You all know that I pride myself on trying to be helpful to people. I make time to answer questions, solve tech problems, offer insight without a thought of charging money for my sage wisdom. To be honest, I genuinely like being helpful. Given this predilection, I see the immediate attraction of Hunch and Quora. A couple sites built on the idea that people will help answer questions that other people have. Basically sites built on whuffie.
The problem as I see it is that although both these sites might be great at generating whuffie, whuffie isn’t really a current currency. As I browsed around and looking at questions, I had to wonder: Wait, if I answer this question here how is this going to really help me? Note it wasn’t “if I answer this question” but “if I answer this question here“. Sure these sites are pretty new and shiny (I know Hunch isn’t all that new), but here is another social network where I cultivate a following and build up credibility, credibility that I already have here and other places, that diverts people away from this place—the digital home that is supposed to be my hub online.

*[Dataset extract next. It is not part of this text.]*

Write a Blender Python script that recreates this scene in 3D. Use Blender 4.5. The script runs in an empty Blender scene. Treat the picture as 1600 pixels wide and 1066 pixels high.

We all have finite amounts of time and energy to spend on “stuff”. As I’m trying out these sites I have to ask myself, as I’m trying out these sties, are they going to help me. Maybe they are fun (I think they are actually), which is good. Fun relieves stress. Maybe I’ll connect with folks. Of course most of the folks I’m connecting with at both sites are people I already know from other networks.
The essential problem, and why I think both of these sites have a long, hard row to hoe to become successful, is that we are all pressed for time and having yet another social media site to tend and curate isn’t helping. Facebook, Twitter, both of these needed a few years to build up momentum. I don’t think that either Hunch or Quora have that kind of time.
However, I’m willing to be proved wrong.